Na avaliação do professor da USP, decisões como essas vão na contramão do cumprimento de Código Florestal, que prevê a preservação da mata original em 80% da área dos imóveis rurais no bioma Amazônia, e minam o cumprimento da meta brasileira de reduzir a emissão de gases estufa em 43% até 2030. A meta foi fixada no Acordo de Paris, do qual Bolsonaro já ameaçou retirar o Brasil e, em Davos, voltou atrás.

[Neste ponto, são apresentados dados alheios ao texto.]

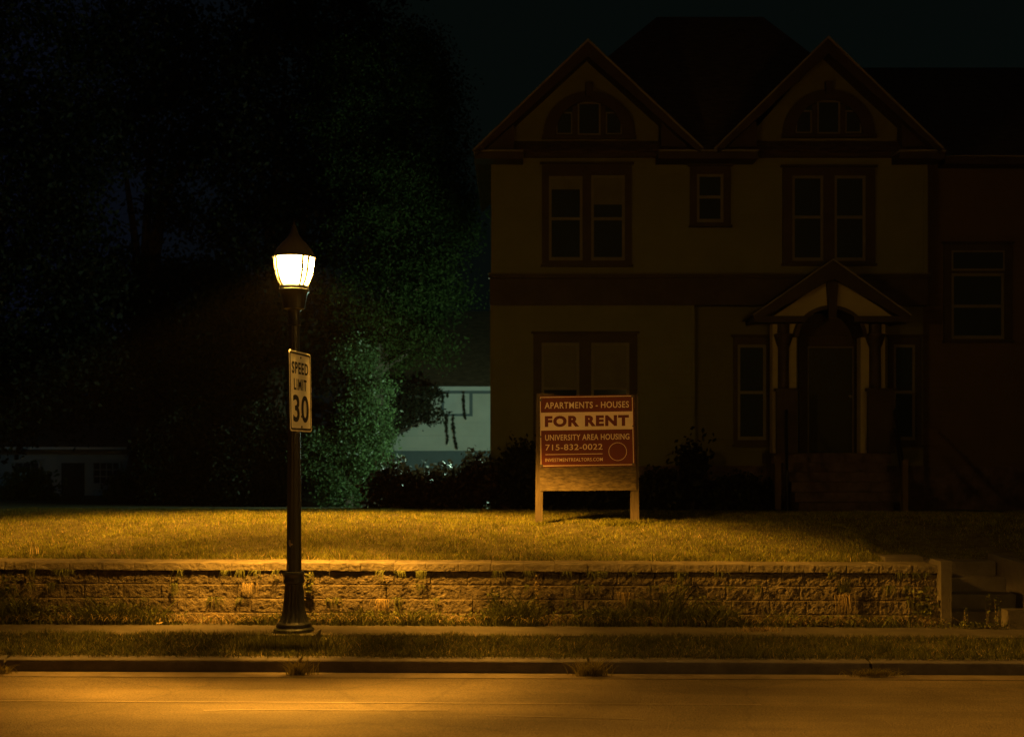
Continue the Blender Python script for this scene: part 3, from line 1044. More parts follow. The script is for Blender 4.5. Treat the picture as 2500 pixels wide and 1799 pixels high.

“Muito dessas reduções de emissões depende de acabar com o desmatamento ilegal e reflorestar 12 milhões de hectares. Estas intenções agora estão em conflito com o desejo do agronegócio de expandir as pastagens e a agricultura intensiva na floresta amazônica e na vasta savana do Cerrado”, escreve Artaxo, que conclui o editorial da Science pedindo que cientistas brasileiros e governo trabalhem juntos para formular estratégias de desenvolvimento capazes de promover simultaneamente o crescimento econômico, uma maior produção de alimentos e a preservação da biodiversidade e das populações indígenas.